* Recorded information *
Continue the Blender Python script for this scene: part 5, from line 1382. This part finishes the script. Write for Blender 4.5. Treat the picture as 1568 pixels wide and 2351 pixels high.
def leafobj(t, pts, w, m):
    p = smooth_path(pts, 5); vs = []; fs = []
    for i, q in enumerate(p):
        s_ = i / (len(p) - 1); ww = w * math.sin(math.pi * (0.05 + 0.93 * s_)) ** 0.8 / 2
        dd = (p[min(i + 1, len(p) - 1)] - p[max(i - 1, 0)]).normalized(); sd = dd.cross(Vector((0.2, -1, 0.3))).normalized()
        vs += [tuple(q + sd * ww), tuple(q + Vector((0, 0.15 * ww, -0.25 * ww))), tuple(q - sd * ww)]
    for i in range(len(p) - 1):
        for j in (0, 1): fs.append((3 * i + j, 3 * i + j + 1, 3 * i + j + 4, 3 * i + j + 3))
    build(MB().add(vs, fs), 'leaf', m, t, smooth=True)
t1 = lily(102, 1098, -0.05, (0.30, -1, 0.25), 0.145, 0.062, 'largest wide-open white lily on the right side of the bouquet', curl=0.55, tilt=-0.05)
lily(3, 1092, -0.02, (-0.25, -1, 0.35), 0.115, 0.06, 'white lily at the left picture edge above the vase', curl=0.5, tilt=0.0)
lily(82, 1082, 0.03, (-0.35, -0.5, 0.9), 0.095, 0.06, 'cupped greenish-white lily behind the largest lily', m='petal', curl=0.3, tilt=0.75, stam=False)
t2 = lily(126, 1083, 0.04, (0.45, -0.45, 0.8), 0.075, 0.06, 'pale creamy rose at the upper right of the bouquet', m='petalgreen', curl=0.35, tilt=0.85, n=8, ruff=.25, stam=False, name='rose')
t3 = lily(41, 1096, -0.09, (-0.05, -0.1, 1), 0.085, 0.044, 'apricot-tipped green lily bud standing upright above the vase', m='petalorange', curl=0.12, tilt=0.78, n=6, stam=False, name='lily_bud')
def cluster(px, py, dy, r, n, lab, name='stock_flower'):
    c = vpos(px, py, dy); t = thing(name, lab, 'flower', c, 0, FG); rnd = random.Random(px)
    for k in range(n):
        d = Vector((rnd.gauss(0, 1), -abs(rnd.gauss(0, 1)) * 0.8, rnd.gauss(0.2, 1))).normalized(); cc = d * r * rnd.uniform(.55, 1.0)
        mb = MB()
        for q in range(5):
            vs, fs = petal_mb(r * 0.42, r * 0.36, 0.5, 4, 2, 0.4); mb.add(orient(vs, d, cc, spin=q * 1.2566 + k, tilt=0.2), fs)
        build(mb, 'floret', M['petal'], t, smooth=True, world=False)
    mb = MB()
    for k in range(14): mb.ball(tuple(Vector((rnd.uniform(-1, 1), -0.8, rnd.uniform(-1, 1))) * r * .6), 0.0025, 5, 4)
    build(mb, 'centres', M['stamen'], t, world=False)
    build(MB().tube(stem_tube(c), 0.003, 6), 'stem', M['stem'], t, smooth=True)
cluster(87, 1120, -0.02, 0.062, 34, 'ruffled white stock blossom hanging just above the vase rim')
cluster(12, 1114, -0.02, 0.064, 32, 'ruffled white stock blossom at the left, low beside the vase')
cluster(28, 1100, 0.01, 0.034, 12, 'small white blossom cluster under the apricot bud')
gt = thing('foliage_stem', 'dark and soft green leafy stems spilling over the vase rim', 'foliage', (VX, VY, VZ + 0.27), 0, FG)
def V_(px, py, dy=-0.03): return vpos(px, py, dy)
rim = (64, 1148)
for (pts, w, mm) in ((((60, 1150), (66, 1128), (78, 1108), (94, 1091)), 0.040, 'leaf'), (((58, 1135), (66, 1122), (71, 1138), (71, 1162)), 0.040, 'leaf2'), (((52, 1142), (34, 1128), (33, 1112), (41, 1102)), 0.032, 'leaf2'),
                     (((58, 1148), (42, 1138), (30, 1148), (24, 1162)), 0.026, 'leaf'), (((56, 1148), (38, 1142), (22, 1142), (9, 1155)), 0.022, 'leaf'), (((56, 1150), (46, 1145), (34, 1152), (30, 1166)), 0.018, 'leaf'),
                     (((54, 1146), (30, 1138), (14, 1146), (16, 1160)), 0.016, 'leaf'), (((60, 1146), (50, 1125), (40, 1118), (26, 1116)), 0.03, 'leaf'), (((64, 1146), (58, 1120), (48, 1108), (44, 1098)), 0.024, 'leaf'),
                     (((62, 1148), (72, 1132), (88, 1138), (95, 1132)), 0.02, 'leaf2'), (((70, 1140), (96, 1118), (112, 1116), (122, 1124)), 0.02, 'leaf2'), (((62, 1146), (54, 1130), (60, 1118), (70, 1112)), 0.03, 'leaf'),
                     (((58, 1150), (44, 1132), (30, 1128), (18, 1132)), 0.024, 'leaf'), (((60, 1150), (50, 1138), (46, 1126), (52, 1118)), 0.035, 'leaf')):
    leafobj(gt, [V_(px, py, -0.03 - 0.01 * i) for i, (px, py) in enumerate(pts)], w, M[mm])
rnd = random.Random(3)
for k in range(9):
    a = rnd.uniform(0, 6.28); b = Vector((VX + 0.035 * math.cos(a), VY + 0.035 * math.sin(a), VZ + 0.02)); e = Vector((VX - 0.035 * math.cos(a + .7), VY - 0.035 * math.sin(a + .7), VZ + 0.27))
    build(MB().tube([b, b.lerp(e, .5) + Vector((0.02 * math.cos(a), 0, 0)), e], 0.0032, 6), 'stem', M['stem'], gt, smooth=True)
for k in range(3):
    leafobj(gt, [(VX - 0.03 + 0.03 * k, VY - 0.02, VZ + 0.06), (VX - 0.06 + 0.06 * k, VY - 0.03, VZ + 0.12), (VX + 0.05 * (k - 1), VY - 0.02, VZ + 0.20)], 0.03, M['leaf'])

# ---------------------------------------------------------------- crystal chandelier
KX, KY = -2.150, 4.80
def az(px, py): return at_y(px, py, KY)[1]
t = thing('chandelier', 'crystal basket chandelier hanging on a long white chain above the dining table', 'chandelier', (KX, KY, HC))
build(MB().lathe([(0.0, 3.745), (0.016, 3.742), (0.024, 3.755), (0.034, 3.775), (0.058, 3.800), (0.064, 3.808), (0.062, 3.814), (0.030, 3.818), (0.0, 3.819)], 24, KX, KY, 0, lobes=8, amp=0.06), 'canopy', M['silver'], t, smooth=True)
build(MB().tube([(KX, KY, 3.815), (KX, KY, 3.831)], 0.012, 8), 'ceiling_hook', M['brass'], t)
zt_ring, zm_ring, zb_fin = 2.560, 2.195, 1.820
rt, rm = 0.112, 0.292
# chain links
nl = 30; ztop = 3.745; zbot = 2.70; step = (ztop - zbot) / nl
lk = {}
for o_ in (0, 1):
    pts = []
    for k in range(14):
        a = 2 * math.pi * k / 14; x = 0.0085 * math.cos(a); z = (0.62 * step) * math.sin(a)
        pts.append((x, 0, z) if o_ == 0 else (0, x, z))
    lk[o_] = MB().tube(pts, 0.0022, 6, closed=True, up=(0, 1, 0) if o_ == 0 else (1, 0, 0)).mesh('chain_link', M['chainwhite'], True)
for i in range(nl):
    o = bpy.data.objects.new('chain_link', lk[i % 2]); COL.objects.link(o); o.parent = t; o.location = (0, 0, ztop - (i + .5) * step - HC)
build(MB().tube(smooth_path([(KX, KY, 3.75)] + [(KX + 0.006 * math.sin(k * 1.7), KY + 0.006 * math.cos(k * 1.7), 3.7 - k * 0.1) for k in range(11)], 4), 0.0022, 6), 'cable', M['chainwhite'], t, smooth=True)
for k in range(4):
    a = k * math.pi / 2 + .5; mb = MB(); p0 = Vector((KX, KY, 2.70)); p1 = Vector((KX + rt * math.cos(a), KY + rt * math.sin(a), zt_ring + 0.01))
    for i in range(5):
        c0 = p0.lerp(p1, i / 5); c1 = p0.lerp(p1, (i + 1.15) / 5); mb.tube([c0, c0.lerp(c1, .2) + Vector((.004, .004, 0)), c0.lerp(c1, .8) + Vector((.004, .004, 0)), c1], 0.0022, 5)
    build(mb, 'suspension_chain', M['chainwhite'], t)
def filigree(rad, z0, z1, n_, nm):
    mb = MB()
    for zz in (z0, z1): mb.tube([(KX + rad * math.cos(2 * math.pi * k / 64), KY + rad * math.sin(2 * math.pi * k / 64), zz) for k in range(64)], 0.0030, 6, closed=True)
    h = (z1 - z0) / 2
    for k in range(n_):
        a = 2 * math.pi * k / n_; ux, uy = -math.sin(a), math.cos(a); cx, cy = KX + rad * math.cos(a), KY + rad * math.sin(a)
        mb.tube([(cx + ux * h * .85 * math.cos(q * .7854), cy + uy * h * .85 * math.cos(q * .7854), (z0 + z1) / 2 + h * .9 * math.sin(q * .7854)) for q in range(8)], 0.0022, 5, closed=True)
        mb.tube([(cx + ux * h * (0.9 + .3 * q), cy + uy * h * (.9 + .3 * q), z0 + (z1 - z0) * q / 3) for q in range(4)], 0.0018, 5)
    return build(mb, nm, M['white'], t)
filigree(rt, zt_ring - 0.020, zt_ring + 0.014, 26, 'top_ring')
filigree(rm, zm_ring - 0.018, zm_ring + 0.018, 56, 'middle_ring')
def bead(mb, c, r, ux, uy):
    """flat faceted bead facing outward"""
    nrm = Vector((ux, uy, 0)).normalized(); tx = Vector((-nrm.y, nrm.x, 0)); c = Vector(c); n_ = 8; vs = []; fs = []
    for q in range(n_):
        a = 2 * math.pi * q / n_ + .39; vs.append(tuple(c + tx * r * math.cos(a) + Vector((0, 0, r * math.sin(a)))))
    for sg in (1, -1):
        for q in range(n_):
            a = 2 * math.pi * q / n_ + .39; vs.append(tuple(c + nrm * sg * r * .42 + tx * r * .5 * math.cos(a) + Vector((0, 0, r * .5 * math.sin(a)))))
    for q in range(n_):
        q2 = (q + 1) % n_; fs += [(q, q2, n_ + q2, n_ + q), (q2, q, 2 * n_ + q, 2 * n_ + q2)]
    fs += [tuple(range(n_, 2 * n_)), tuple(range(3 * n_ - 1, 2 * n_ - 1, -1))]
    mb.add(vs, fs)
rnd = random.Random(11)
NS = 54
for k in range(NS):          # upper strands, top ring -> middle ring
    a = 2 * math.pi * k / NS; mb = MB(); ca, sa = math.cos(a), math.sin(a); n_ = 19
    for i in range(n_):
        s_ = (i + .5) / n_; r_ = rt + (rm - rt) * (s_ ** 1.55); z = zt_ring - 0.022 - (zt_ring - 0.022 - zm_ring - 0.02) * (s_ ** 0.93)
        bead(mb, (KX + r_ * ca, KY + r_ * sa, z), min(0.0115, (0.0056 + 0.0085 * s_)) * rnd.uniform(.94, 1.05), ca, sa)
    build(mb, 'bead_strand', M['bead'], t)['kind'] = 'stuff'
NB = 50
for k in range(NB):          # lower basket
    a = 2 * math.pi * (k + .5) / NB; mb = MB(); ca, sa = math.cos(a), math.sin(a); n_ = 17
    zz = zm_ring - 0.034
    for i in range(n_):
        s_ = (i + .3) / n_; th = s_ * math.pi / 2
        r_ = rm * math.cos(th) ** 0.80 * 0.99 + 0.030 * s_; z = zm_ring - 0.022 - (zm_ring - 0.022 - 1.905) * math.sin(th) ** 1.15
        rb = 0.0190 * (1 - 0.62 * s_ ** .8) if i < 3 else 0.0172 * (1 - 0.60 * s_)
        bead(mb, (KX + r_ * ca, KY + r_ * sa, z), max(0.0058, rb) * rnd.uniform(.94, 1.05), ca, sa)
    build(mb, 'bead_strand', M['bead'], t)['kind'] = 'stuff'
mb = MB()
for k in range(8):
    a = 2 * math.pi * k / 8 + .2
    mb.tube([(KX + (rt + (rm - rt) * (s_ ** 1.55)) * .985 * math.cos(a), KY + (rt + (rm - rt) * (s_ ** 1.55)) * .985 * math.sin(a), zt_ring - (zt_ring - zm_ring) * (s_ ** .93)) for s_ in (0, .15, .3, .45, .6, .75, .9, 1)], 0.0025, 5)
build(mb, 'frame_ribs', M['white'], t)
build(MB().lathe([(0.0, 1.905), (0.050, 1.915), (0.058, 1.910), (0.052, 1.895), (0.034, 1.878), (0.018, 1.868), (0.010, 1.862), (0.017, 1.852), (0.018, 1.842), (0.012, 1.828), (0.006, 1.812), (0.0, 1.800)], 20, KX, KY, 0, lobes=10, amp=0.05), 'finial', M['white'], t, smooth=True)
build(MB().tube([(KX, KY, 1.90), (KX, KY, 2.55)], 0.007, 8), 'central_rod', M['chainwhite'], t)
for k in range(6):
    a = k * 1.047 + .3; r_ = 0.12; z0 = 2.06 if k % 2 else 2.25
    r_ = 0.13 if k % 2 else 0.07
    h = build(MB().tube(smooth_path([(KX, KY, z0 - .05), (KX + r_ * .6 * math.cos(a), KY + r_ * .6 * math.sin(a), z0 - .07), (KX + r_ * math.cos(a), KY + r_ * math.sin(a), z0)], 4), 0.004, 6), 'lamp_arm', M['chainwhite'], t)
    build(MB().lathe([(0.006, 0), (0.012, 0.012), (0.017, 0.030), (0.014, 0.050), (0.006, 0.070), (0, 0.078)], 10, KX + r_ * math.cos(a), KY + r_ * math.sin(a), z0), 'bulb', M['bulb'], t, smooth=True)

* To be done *
Copy out every line of the data that includes the word "picture".

* Task output *
Continue the Blender Python script for this scene: part 5, from line 1382. This part finishes the script. Write for Blender 4.5. Treat the picture as 1568 pixels wide and 2351 pixels high.
lily(3, 1092, -0.02, (-0.25, -1, 0.35), 0.115, 0.06, 'white lily at the left picture edge above the vase', curl=0.5, tilt=0.0)